Friday, November 13, 2009

How do We Sell your College?



Marketing is pretty hilarious generally, but for elite colleges, the status quo is to keep marketing subtle. Because, you know, God forbid *those* kids heard about your school and thought they had a chance to get in.

But anyway, my alma mater, Wesleyan University, unveiled its new website to pretty universal disapproval from both alumni and the student body alike. The problem? Desperation. In fact, the demographic I most see this appealing to is 17-year-0ld Ted "Ohio is where my parents from; I live in the moment" Mosby from How I Met Your Mother (a show created by Wes alums--and yes, Ted's character is also an alum). In other words, it caters to a specific sub-group of Wesleyan freshmen who learn after two or three weeks on campus how utterly irritating they are to the rest of the student body.
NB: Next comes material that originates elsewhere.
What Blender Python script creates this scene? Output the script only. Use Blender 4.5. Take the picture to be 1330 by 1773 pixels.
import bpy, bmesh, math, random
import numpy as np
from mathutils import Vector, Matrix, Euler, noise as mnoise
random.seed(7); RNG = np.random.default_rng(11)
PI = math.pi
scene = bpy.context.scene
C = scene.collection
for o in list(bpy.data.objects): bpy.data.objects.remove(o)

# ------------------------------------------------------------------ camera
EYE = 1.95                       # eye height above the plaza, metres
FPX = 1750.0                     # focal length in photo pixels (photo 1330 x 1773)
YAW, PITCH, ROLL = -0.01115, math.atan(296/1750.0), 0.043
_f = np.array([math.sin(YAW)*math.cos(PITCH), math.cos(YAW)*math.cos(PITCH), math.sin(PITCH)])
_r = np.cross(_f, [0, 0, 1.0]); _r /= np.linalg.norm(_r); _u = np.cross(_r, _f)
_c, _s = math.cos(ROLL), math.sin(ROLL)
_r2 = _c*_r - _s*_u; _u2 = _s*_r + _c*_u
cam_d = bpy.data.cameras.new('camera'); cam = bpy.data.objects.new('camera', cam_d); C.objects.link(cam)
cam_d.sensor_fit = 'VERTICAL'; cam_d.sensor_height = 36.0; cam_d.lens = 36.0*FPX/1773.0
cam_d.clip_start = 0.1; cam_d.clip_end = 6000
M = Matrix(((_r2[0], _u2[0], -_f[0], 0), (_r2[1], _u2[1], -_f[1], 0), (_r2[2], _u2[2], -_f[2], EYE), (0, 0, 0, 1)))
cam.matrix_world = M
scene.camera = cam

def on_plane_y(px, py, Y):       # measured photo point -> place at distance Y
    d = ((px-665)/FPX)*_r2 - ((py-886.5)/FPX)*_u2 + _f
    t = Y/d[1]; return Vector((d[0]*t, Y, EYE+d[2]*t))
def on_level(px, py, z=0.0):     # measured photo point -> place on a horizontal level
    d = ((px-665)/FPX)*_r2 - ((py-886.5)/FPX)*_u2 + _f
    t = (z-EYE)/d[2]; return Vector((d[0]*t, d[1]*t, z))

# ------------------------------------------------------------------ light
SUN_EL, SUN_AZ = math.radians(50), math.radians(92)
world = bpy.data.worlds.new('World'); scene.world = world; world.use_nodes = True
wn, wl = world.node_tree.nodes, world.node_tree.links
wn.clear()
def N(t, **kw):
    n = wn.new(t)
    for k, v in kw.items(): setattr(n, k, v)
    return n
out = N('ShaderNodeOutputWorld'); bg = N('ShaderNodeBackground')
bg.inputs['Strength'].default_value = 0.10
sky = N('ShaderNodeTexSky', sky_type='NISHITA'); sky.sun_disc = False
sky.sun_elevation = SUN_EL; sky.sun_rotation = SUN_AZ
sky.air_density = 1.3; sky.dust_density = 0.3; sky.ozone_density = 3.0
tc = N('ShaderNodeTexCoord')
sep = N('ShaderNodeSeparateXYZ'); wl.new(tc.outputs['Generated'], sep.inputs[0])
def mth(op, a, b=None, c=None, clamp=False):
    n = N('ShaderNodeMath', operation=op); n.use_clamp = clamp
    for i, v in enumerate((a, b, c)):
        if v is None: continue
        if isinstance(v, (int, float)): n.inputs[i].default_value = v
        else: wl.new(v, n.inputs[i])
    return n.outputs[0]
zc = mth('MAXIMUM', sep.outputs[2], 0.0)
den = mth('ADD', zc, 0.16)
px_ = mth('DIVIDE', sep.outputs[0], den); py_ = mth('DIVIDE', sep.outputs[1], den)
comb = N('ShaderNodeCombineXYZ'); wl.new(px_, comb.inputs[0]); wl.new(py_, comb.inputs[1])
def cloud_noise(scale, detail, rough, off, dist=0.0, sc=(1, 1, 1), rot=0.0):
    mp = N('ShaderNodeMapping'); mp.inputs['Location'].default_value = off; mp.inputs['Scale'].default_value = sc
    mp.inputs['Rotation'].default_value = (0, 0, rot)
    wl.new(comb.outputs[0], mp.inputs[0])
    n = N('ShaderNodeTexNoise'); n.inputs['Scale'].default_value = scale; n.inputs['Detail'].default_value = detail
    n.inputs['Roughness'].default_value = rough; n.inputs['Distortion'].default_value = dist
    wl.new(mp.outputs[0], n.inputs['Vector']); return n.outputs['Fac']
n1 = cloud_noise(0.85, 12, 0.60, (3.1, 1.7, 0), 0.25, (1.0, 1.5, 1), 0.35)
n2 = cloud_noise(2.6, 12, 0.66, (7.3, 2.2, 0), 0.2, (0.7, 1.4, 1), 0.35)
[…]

Wesleyan is a place that loves to consider itself a haven for the intellectual elite. And you know what? It is. Coming from a distinctly blue-collar background, Wesleyan kicked my ass intellectually. My learning curve that first year was steep; I remember feeling so behind my classmates who could spout out Foucault line-by-line and I didn't even know who the dude was. I remember my first paper actually had the words "See me" scrawled across the top. I went from being the valedictorian of my giant public school to--well--this.

But that's your first two months at Wesleyan. That's not your college career. And for one thing, I know if I saw a website like this that literally says, "Do you like to quote Hegel, Hume and...Homer Simpson?" as a high school junior, I know I would have been intimidated. Yes, this girl's not an idiot. But I sure as hell didn't know who two out of three of those H's were in 11th grade (I'll let you guess which ones).

I'm a pretty typical public school graduate as in Pocono Mountain was not a private-school alternative for the suburban elite. I think our average SAT score in 2004 was something like 970 out of 1600. Needless to say, Hegel was not in the curriculum.

Anyway, the point here is that admissions marketing is interesting in the sense that whatever message you send you will both attract and repel potential members of the next generation of leaders. Who you repel sometimes is more important than who you attract, especially in an age when elite private colleges struggle to recruit more than 2% of their student body from backgrounds such as mine (bottom 25% of the income distribution).

But beyond this, the idea is inauthentic. I'm not sure who came up with this marketing pitch, but it doesn't seem to resonate with the students who actually go or who went to the college. Again, we come back to the idea of desperation. A front that while probably accurate is one we keep to ourselves, knowing such an attitude is perceived as arrogant and elitist to most we interact with outside of our campus. And I'm sure this feeling isn't unfamiliar to other students who attend elite private schools.

Hence, using this feeling as an advertising gimmick strikes me as uncomfortable, for lack of a better word. It's making public what most of us keep to ourselves. Yes, I took ridiculous classes where we read books with titles like Sadomasochism in Everyday Life and wrote papers dissecting the symbolic violence hidden in magazine advertisements. I'm happy with those memories and ecstatic with the education I received at Wesleyan. But at the same time, I am uncomfortable with the distance it created between me and my high school friends. Between me and my family. Between me and actually most people who did not attend a ridiculously progressive, intellectually-rigorous liberal arts college. I'm very aware that who I am was shaped in part by Wesleyan and the learning experiences it provided for me, but at the same time, trying to capture that experience in words and sell it to high school students is inauthentic. Maybe just showing pictures of racially diverse students sprawled out on Foss Hill is trite, but it's not--at least for Wes--artificial.

I'm probably being terribly contradictory here, but I thought I'd try to figure out why this campaign bothers me. I'll probably change my mind at least six more times before I'm done thinking about it.